Les religions du monde se rencontrent, bien sûr ; paisiblement parfois, mais le plus souvent à travers la confrontation et le conflit. Ces rencontres sont généralement suscitées par les activités politiques et économiques. Les guerres, les migrations, le commerce aussi bien que les rencontres individuelles de voyageurs, d'esclaves, de marchands et de missionnaires ont tous contribué aux influences réciproques des religions. La rencontre entre religions est si fondamentale qu'on peut dire, en fait, que la plupart des grandes religions actuelles en sont les fruits.

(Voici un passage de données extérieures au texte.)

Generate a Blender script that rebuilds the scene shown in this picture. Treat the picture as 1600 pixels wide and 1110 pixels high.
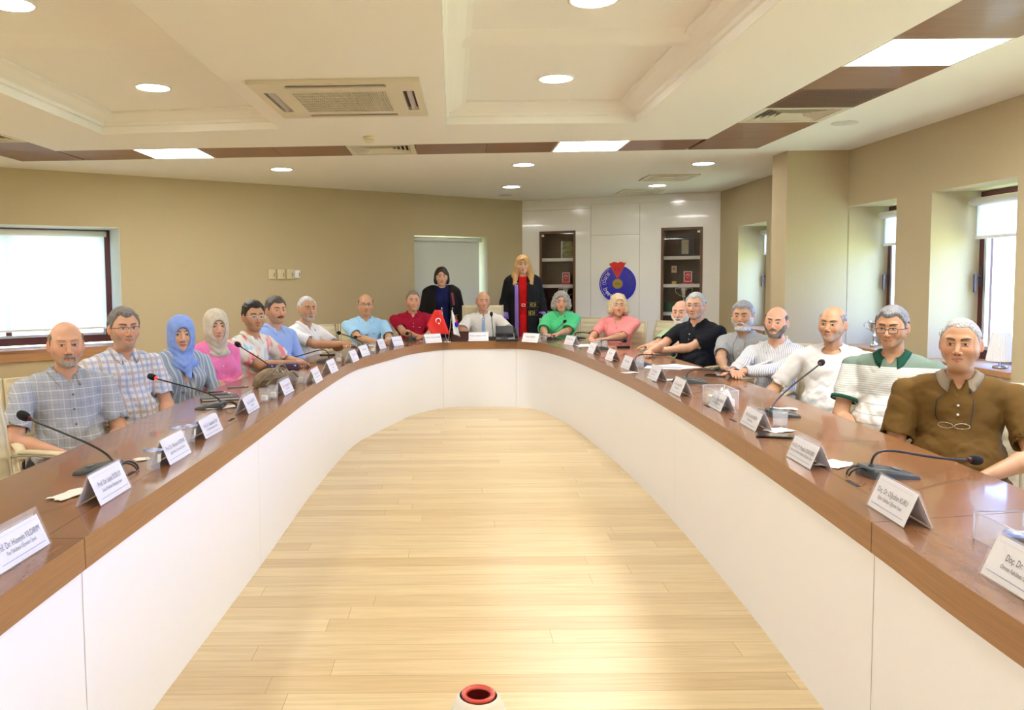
import bpy, bmesh, math, random
import numpy as np
from mathutils import Vector, Matrix
from mathutils.bvhtree import BVHTree
random.seed(4)
for o in list(bpy.data.objects): bpy.data.objects.remove(o)
S = bpy.context.scene
COL = S.collection
# ---------------------------------------------------------------- camera
CAMH = 1.47; FPX = 1250.0; CX, CY = 708.7, 516.4
PITCH = math.radians(3.77); ROLL = 0.0087
_f = Vector((0, math.cos(PITCH), -math.sin(PITCH)))
_r0 = Vector((1, 0, 0)); _u0 = _r0.cross(_f)
_r = math.cos(ROLL)*_r0 - math.sin(ROLL)*_u0
_u = math.sin(ROLL)*_r0 + math.cos(ROLL)*_u0
cam_d = bpy.data.cameras.new('camera'); cam = bpy.data.objects.new('camera', cam_d); COL.objects.link(cam)
cam.matrix_world = Matrix(((_r.x, _u.x, -_f.x, 0), (_r.y, _u.y, -_f.y, 0), (_r.z, _u.z, -_f.z, CAMH), (0, 0, 0, 1)))
cam_d.sensor_fit = 'HORIZONTAL'; cam_d.sensor_width = 36.0; cam_d.lens = 36.0*FPX/1600
cam_d.shift_x = (800-CX)/1600; cam_d.shift_y = -(555-CY)/1600
cam_d.clip_start = 0.05; cam_d.clip_end = 200
S.camera = cam
def ray(px, py):
    return _f + _r*((px-CX)/FPX) + _u*(-(py-CY)/FPX)
def P(px, py, z=0.75):
    d = ray(px, py); t = (z-CAMH)/d.z
    return Vector((d.x*t, d.y*t, z))
def PY(px, py, Y):
    d = ray(px, py); t = Y/d.y
    return Vector((d.x*t, Y, CAMH+d.z*t))
# ---------------------------------------------------------------- view, world
S.view_settings.view_transform = 'Standard'; S.view_settings.look = 'None'
S.view_settings.exposure = 1.45; S.view_settings.gamma = 1.0; S.view_settings.use_curve_mapping = False
W = bpy.data.worlds.new('world'); S.world = W; W.use_nodes = True
nt = W.node_tree; nt.nodes.clear()
wo = nt.nodes.new('ShaderNodeOutputWorld'); wb = nt.nodes.new('ShaderNodeBackground')
tc = nt.nodes.new('ShaderNodeTexCoord'); sx = nt.nodes.new('ShaderNodeSeparateXYZ'); cr = nt.nodes.new('ShaderNodeValToRGB')
nt.links.new(tc.outputs['Generated'], sx.inputs[0]); nt.links.new(sx.outputs['Z'], cr.inputs[0])
cr.color_ramp.elements[0].position = 0.0; cr.color_ramp.elements[0].color = (0.33, 0.46, 0.30, 1)
cr.color_ramp.elements[1].position = 0.06; cr.color_ramp.elements[1].color = (0.22, 0.40, 1.0, 1)
nt.links.new(cr.outputs[0], wb.inputs[0]); wb.inputs[1].default_value = 6.5
nt.links.new(wb.outputs[0], wo.inputs[0])
CEIL_E, PANEL_E = 25.0, 14.0
# ---------------------------------------------------------------- helpers
MATS = {}
def mat(name, col=(.8, .8, .8), rough=.5, metal=0., **kw):
    if name in MATS: return MATS[name]
    m = bpy.data.materials.new(name); m.use_nodes = True; MATS[name] = m
    b = m.node_tree.nodes['Principled BSDF']
    b.inputs['Base Color'].default_value = (*col, 1); b.inputs['Roughness'].default_value = rough
    b.inputs['Metallic'].default_value = metal
    for k, v in kw.items():
        k = {'coat': 'Coat Weight', 'coat_rough': 'Coat Roughness', 'trans': 'Transmission Weight', 'ior': 'IOR', 'sub': 'Subsurface Weight',
             'emit': 'Emission Strength', 'ecol': 'Emission Color', 'alpha': 'Alpha', 'sheen': 'Sheen Weight', 'spec': 'Specular IOR Level'}[k]
        b.inputs[k].default_value = (*v, 1) if k == 'Emission Color' else v
    return m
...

Que serait le christianisme d'aujourd'hui sans le profond syncrétisme issu de ses racines religieuses juives, grecques, romaines et germaniques ? Que serait ce que nous appelons l'hindouisme sans les contributions des nombreuses religions du sous-continent indien ?
Néanmoins, ce qui s'est passé jadis grâce à une lente assimilation, une osmose, des réactions à des rencontres spontanées ou sciemment recherchées, s'est accéléré de façon radicale. Aujourd'hui, le dialogue n'est pas un luxe ou une question secondaire. L'omniprésence de la science et de la technologie modernes, des marchés mondiaux, des organisations internationales et des sociétés multinationales tout autant que les innombrables migrations de travailleurs et la fuite de millions de réfugiés - sans parler du tourisme - rendent la rencontre des cultures et des religions à la fois inévitable et indispensable. Nos problèmes actuels de justice, d'écologie et de paix exigent des peuples du monde entier une compréhension mutuelle qui est impossible sans dialogue. Cette nécessité vitale apparaît à différents niveaux.
L'individualisme moderne qui, surtout dans les pays occidentaux, s'est infiltré lentement et discrètement dans la conscience humaine jusqu'à devenir un ingrédient essentiel du mythe moderne cède peu à peu la place - en Occident même - à ce qu'on a appelé la philosophie dialogique. «Esse est co-esse», «Sein ist Dasein», «Moi et Toi sommes par essence étroitement liés», «Welt ist Umvelt», «Yo soy yo y mi circunstancia», «L'écologie, c'est l'écosophie», «Penser, c'est penser dialogiquement», «L'Homme est androgyne», «La liberté grandit avec la reconnaissance de la nécessité», «Il n'y a pas de langage privé» : ces quelques brèves formules montrent la redécouverte d'une conscience ancienne, mais à un autre niveau.
Peut-être pourrait-on résumer cette problématique en une phrase : l'homme n'est pas un individu, une monade, mais plutôt une personne, un faisceau de relations. Et les relations humaines exigent le dialogue.
Sans dialogue, sans une vie dialogique, l'homme ne peut accéder à sa pleine humanité. L'homme est un animal loquens. Mais le passage par le langage n'est pas seulement une communication extérieure ; il est, plus que tout, communion intérieure.